--- PROMPT ---
Write out the material below again, unchanged.

--- DATASET SECTION ---
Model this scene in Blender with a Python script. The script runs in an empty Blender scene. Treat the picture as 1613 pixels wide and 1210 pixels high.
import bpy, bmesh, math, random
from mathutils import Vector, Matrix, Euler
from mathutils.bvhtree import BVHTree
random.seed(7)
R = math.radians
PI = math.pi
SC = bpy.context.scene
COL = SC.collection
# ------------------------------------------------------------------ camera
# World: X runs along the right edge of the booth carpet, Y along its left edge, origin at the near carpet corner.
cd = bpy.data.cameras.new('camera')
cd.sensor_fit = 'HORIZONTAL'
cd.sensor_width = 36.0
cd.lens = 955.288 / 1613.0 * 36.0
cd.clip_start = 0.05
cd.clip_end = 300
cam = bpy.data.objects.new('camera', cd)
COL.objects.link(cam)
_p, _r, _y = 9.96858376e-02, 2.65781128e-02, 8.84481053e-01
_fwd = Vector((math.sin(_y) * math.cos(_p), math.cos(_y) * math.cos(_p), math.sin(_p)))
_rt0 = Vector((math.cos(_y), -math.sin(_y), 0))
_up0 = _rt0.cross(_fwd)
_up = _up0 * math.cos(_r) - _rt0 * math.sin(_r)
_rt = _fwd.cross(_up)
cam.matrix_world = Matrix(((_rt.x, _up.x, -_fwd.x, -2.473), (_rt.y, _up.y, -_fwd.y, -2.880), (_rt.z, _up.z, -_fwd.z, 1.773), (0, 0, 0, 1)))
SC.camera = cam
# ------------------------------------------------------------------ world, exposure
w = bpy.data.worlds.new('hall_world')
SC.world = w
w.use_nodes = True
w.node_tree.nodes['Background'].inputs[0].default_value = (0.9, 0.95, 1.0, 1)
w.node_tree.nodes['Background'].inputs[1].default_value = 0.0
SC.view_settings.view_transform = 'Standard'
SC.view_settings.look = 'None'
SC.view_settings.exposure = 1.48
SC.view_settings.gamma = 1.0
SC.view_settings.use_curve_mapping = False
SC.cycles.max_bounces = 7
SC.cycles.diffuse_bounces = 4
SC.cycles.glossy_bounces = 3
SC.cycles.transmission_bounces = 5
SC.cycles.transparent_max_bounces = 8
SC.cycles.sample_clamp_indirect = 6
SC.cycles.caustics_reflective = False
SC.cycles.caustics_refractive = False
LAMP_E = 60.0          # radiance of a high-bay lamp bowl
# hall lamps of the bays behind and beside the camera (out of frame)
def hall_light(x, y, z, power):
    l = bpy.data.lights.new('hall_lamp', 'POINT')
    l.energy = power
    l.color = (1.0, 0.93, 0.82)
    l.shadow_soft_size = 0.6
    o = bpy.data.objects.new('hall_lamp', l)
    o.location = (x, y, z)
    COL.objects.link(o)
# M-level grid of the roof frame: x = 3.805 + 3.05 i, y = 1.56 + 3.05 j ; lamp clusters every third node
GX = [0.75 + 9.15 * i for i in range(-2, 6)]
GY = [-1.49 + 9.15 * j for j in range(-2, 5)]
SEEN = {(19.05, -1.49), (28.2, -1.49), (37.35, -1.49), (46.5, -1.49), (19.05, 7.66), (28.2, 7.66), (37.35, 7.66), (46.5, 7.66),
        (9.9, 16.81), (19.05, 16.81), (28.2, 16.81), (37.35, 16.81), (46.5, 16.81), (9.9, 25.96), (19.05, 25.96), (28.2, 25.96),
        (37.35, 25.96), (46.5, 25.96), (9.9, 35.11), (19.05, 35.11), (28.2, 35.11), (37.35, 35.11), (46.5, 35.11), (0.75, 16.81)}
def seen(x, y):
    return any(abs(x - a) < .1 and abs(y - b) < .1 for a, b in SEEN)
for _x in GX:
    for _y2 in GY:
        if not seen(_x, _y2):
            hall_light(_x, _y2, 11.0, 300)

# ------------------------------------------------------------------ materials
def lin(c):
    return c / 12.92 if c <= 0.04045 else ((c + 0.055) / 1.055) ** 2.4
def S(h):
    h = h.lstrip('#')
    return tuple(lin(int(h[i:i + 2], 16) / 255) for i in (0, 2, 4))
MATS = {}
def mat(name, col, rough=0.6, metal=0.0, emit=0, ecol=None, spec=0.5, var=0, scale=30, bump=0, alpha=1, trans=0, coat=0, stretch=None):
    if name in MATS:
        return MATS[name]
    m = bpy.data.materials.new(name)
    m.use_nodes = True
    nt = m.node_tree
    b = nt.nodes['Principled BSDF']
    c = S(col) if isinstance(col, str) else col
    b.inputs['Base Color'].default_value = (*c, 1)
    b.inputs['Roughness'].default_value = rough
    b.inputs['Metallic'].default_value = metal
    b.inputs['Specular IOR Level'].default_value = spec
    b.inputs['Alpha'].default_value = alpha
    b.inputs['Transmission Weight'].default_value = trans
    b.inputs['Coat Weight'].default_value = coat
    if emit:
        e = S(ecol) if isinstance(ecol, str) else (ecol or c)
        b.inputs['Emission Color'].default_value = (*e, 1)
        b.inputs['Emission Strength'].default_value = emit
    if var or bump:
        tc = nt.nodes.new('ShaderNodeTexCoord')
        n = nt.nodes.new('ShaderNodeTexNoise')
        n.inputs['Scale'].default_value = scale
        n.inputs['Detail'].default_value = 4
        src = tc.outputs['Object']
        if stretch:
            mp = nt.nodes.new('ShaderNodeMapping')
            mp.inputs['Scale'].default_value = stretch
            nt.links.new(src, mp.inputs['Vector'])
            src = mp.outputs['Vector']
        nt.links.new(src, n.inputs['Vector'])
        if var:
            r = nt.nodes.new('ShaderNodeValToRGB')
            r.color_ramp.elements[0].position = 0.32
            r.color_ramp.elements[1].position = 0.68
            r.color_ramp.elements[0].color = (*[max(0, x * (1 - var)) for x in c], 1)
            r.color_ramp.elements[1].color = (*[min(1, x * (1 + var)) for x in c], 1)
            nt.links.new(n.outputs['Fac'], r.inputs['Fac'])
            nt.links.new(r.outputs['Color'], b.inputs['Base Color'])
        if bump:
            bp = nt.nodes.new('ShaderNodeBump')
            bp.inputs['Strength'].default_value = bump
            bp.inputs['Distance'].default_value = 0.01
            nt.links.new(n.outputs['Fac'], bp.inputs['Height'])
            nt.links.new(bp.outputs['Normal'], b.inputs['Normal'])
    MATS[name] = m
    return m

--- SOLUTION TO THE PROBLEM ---
Model this scene in Blender with a Python script. The script runs in an empty Blender scene. Treat the picture as 1613 pixels wide and 1210 pixels high.
import bpy, bmesh, math, random
from mathutils import Vector, Matrix, Euler
from mathutils.bvhtree import BVHTree
random.seed(7)
R = math.radians
PI = math.pi
SC = bpy.context.scene
COL = SC.collection
# ------------------------------------------------------------------ camera
# World: X runs along the right edge of the booth carpet, Y along its left edge, origin at the near carpet corner.
cd = bpy.data.cameras.new('camera')
cd.sensor_fit = 'HORIZONTAL'
cd.sensor_width = 36.0
cd.lens = 955.288 / 1613.0 * 36.0
cd.clip_start = 0.05
cd.clip_end = 300
cam = bpy.data.objects.new('camera', cd)
COL.objects.link(cam)
_p, _r, _y = 9.96858376e-02, 2.65781128e-02, 8.84481053e-01
_fwd = Vector((math.sin(_y) * math.cos(_p), math.cos(_y) * math.cos(_p), math.sin(_p)))
_rt0 = Vector((math.cos(_y), -math.sin(_y), 0))
_up0 = _rt0.cross(_fwd)
_up = _up0 * math.cos(_r) - _rt0 * math.sin(_r)
_rt = _fwd.cross(_up)
cam.matrix_world = Matrix(((_rt.x, _up.x, -_fwd.x, -2.473), (_rt.y, _up.y, -_fwd.y, -2.880), (_rt.z, _up.z, -_fwd.z, 1.773), (0, 0, 0, 1)))
SC.camera = cam
# ------------------------------------------------------------------ world, exposure
w = bpy.data.worlds.new('hall_world')
SC.world = w
w.use_nodes = True
w.node_tree.nodes['Background'].inputs[0].default_value = (0.9, 0.95, 1.0, 1)
w.node_tree.nodes['Background'].inputs[1].default_value = 0.0
SC.view_settings.view_transform = 'Standard'
SC.view_settings.look = 'None'
SC.view_settings.exposure = 1.48
SC.view_settings.gamma = 1.0
SC.view_settings.use_curve_mapping = False
SC.cycles.max_bounces = 7
SC.cycles.diffuse_bounces = 4
SC.cycles.glossy_bounces = 3
SC.cycles.transmission_bounces = 5
SC.cycles.transparent_max_bounces = 8
SC.cycles.sample_clamp_indirect = 6
SC.cycles.caustics_reflective = False
SC.cycles.caustics_refractive = False
LAMP_E = 60.0          # radiance of a high-bay lamp bowl
# hall lamps of the bays behind and beside the camera (out of frame)
def hall_light(x, y, z, power):
    l = bpy.data.lights.new('hall_lamp', 'POINT')
    l.energy = power
    l.color = (1.0, 0.93, 0.82)
    l.shadow_soft_size = 0.6
    o = bpy.data.objects.new('hall_lamp', l)
    o.location = (x, y, z)
    COL.objects.link(o)
# M-level grid of the roof frame: x = 3.805 + 3.05 i, y = 1.56 + 3.05 j ; lamp clusters every third node
GX = [0.75 + 9.15 * i for i in range(-2, 6)]
GY = [-1.49 + 9.15 * j for j in range(-2, 5)]
SEEN = {(19.05, -1.49), (28.2, -1.49), (37.35, -1.49), (46.5, -1.49), (19.05, 7.66), (28.2, 7.66), (37.35, 7.66), (46.5, 7.66),
        (9.9, 16.81), (19.05, 16.81), (28.2, 16.81), (37.35, 16.81), (46.5, 16.81), (9.9, 25.96), (19.05, 25.96), (28.2, 25.96),
        (37.35, 25.96), (46.5, 25.96), (9.9, 35.11), (19.05, 35.11), (28.2, 35.11), (37.35, 35.11), (46.5, 35.11), (0.75, 16.81)}
def seen(x, y):
    return any(abs(x - a) < .1 and abs(y - b) < .1 for a, b in SEEN)
for _x in GX:
    for _y2 in GY:
        if not seen(_x, _y2):
            hall_light(_x, _y2, 11.0, 300)

# ------------------------------------------------------------------ materials
def lin(c):
    return c / 12.92 if c <= 0.04045 else ((c + 0.055) / 1.055) ** 2.4
def S(h):
    h = h.lstrip('#')
    return tuple(lin(int(h[i:i + 2], 16) / 255) for i in (0, 2, 4))
MATS = {}
def mat(name, col, rough=0.6, metal=0.0, emit=0, ecol=None, spec=0.5, var=0, scale=30, bump=0, alpha=1, trans=0, coat=0, stretch=None):
    if name in MATS:
        return MATS[name]
    m = bpy.data.materials.new(name)
    m.use_nodes = True
    nt = m.node_tree
    b = nt.nodes['Principled BSDF']
    c = S(col) if isinstance(col, str) else col
    b.inputs['Base Color'].default_value = (*c, 1)
    b.inputs['Roughness'].default_value = rough
    b.inputs['Metallic'].default_value = metal
    b.inputs['Specular IOR Level'].default_value = spec
    b.inputs['Alpha'].default_value = alpha
    b.inputs['Transmission Weight'].default_value = trans
    b.inputs['Coat Weight'].default_value = coat
    if emit:
        e = S(ecol) if isinstance(ecol, str) else (ecol or c)
        b.inputs['Emission Color'].default_value = (*e, 1)
        b.inputs['Emission Strength'].default_value = emit
    if var or bump:
        tc = nt.nodes.new('ShaderNodeTexCoord')
        n = nt.nodes.new('ShaderNodeTexNoise')
        n.inputs['Scale'].default_value = scale
        n.inputs['Detail'].default_value = 4
        src = tc.outputs['Object']
        if stretch:
            mp = nt.nodes.new('ShaderNodeMapping')
            mp.inputs['Scale'].default_value = stretch
            nt.links.new(src, mp.inputs['Vector'])
            src = mp.outputs['Vector']
        nt.links.new(src, n.inputs['Vector'])
        if var:
            r = nt.nodes.new('ShaderNodeValToRGB')
            r.color_ramp.elements[0].position = 0.32
            r.color_ramp.elements[1].position = 0.68
            r.color_ramp.elements[0].color = (*[max(0, x * (1 - var)) for x in c], 1)
            r.color_ramp.elements[1].color = (*[min(1, x * (1 + var)) for x in c], 1)
            nt.links.new(n.outputs['Fac'], r.inputs['Fac'])
            nt.links.new(r.outputs['Color'], b.inputs['Base Color'])
        if bump:
            bp = nt.nodes.new('ShaderNodeBump')
            bp.inputs['Strength'].default_value = bump
            bp.inputs['Distance'].default_value = 0.01
            nt.links.new(n.outputs['Fac'], bp.inputs['Height'])
            nt.links.new(bp.outputs['Normal'], b.inputs['Normal'])
    MATS[name] = m
    return m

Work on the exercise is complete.